Ora, arrendar uma casa em Lisboa estava a mostrar-se muito difícil com o salário que recebia e para ter direito a uma casa da Câmara Municipal tinha de continuar à espera. E Maria já esperava há mais de cinco anos. Acabou por ter de começar o processo todo de novo noutra Câmara Municipal, porque, ao fim de um mês de busca, conseguiu arrendar um T4 no Vale da Amoreira, Moita, levando ao arquivamento do processo para a obtenção de uma casa em Alfragide.
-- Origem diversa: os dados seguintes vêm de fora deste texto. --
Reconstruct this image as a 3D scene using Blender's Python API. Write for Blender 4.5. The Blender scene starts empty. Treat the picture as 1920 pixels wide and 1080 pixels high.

“A minha cunhada conseguiu contactar uma senhora que estava à procura de alguém para arrendar um apartamento no Vale da Amoreira e disse-lhe que eu estava aflita e perguntou-lhe se me podia ajudar”, refere, explicando que, nos dias seguintes, foi contactada para arrendar a casa, mesmo não tendo fiador, o que a levou a pedir ao seu filho mais velho, de 23 anos, para vir viver com ela. “Como não tinha fiador, foi o meu filho que ficou o segundo titular comigo, porque o meu filho faz um part-time de 4 horas de trabalho”. 

Precisava de pagar uma renda mensal de mil euros, mas, antes disso, tinha de dar de entrada, imediatamente, dois mil euros. Valor que Maria só conseguiu pagar depois de contrair um empréstimo com o banco. 

Ciclo de "dívida sobre dívida"

“Conseguimos entrar”, suspirou numa alegria contida, “mas é assim: o salário que recebo na conta é 900 euros, todos os meses o banco desconta-me duzentos e 700 euros, na verdade para o que é que dá?”, questiona. “Não fica nada, nada e não chega, tem de ser o meu filho a ajudar”. “Infelizmente, o meu filho não está a conseguir fazer a vida dele para me ajudar, porque não tenho mais ninguém que me ajude”. Mas, continua, “temos de desenrascar, porque é a única casa que eu consegui entrar sem fiador. E que me pediu só esses valores, porque as outras casas já pediam um valor muito grande para entrar”. 

É, explica, uma vida de “dívida sobre dívida”. Um ciclo “que pode ser quebrado com o acesso a uma casa da Câmara”. Mas esse objetivo que, diz, não desistir, parece-lhe cada vez mais quimérico. “Já entreguei os documentos na Junta de Freguesia do Vale da Amoreira, mas o andamento está parado de momento”.

Desde que saiu de Lisboa, Maria acorda todos os dias às cinco da manhã. “Tenho de tomar banho, preparar-me, preparar as crianças para trazer para Lisboa, para a creche”, onde mantêm a rotina no bairro onde viviam. Apanham o autocarro até à estação do Barreiro e depois apanham o barco para a outra margem. Do Cais do Sodré, partem para o metro até ao Colégio Militar e, nessa estação, esperam pelo autocarro - o 99, o 54 ou o 64 - para deixar as crianças na creche. Daí, “apanho o autocarro até ao trabalho”. 

O turno de Maria acaba às 21:00, já depois de o seu filho mais velho ter ido apanhar as crianças à creche. Apanha o autocarro em Alcântara, depois apanha o barco e apanha novamente o autocarro até ao Vale da Amoreira. Se tudo correr bem, chega a casa às 23:00, se falhar algum destes transportes só depois da meia-noite. “E levantar às cinco da manhã é muito sacrifício, o Vale da Amoreira é mesmo longe para nós, por isso eu não paro de lutar para conseguir uma casa em Lisboa”.